• Task statement: Reproduce each line from the first in the data through the line that contains "u = lambda a, b: R.uniform(a, b)" exactly; give nothing else.

• Dataset:
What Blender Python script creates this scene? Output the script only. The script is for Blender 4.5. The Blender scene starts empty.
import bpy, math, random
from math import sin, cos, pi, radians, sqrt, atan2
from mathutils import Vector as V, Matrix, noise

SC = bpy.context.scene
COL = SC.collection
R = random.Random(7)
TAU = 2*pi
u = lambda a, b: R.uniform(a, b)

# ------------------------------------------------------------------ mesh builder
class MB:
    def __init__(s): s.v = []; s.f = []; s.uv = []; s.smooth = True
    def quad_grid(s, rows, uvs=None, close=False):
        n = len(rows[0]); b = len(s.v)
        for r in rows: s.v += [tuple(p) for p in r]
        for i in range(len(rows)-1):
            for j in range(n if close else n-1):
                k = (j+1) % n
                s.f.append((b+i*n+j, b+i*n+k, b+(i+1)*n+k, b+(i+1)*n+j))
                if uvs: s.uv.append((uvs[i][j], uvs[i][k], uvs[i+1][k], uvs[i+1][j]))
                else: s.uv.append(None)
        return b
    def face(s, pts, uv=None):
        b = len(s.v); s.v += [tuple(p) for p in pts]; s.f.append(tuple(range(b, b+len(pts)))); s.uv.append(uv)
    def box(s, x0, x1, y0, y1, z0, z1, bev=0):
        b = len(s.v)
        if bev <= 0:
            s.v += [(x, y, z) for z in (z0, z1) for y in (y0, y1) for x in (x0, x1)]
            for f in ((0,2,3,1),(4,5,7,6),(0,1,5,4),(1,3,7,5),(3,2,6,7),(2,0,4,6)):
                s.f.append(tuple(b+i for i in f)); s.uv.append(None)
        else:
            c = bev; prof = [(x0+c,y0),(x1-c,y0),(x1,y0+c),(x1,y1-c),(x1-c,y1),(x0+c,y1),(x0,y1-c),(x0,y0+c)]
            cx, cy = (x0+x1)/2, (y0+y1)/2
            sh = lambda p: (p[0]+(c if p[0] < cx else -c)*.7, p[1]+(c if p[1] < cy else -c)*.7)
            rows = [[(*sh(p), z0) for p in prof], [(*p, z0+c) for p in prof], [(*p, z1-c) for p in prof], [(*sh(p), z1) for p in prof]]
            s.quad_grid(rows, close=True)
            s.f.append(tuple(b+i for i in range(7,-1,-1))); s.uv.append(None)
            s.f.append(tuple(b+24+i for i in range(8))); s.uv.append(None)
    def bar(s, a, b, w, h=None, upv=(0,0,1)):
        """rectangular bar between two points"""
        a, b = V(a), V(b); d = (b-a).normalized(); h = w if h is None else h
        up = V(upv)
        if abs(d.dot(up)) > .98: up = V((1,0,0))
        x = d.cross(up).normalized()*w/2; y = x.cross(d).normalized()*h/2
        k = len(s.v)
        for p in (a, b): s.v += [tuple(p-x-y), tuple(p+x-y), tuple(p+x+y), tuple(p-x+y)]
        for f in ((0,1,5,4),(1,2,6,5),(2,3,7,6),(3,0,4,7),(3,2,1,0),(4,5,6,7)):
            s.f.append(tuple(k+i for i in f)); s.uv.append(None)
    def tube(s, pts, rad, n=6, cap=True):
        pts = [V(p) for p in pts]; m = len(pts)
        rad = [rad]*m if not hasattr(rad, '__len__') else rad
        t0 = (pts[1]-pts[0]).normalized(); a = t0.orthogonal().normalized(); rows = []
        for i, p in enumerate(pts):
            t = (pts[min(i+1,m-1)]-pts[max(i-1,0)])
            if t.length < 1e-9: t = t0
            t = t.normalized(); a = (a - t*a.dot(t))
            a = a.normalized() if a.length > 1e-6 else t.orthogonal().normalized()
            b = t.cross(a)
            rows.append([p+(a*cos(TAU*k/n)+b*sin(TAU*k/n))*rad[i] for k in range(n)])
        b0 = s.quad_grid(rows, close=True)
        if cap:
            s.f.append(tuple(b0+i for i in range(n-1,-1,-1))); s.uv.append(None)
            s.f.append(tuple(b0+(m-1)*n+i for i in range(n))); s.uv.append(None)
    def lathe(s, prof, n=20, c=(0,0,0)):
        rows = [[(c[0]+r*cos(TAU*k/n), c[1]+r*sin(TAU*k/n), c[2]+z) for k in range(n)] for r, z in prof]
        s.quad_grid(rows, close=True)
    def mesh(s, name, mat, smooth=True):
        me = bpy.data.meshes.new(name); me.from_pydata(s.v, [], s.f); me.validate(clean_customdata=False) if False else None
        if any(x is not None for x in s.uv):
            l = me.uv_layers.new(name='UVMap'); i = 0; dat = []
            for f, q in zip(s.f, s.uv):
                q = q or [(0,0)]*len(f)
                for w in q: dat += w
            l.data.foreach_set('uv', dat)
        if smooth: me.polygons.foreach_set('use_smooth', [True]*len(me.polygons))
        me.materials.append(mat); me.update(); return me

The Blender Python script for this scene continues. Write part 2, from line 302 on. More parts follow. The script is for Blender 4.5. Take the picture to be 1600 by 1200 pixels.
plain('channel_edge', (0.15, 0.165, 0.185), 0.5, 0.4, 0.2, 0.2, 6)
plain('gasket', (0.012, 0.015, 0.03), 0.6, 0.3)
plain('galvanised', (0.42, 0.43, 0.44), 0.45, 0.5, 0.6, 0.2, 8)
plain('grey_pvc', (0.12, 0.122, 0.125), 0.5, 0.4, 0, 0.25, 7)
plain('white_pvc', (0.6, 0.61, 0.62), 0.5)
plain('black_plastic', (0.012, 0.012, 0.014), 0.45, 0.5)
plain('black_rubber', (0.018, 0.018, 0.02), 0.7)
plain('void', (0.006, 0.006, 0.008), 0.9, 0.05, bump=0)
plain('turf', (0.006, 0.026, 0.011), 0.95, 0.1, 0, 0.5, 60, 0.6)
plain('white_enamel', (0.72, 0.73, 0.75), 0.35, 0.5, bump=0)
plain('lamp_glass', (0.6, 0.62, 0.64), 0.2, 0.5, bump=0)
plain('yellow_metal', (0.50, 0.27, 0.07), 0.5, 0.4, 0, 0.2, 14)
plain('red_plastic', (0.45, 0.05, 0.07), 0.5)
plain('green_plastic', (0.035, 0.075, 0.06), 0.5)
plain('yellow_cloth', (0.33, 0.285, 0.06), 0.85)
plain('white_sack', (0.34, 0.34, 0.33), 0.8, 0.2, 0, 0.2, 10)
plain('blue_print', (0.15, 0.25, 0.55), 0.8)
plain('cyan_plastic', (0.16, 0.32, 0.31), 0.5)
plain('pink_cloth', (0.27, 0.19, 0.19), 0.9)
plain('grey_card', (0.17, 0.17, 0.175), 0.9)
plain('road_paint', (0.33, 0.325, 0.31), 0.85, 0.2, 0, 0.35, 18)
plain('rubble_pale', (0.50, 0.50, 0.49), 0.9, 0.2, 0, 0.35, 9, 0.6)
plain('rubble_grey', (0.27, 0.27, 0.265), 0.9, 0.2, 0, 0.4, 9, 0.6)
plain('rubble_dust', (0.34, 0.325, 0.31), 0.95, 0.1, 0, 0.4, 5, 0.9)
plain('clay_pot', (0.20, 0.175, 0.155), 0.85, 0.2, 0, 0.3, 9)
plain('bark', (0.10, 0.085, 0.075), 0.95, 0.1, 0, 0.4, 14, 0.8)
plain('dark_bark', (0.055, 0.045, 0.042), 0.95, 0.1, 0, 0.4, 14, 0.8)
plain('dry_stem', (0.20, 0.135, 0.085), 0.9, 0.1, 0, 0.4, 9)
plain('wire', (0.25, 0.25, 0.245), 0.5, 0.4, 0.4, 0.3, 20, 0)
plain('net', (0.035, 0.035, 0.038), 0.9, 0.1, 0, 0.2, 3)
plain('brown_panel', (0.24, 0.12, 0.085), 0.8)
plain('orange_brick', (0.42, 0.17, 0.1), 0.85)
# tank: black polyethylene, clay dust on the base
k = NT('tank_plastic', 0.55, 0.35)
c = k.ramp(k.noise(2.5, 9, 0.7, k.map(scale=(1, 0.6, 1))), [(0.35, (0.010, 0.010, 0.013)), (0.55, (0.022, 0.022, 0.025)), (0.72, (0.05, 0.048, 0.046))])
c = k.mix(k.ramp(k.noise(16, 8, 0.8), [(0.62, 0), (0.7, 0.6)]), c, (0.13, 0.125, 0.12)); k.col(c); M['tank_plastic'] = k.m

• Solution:
What Blender Python script creates this scene? Output the script only. The script is for Blender 4.5. The Blender scene starts empty.
import bpy, math, random
from math import sin, cos, pi, radians, sqrt, atan2
from mathutils import Vector as V, Matrix, noise

SC = bpy.context.scene
COL = SC.collection
R = random.Random(7)
TAU = 2*pi
u = lambda a, b: R.uniform(a, b)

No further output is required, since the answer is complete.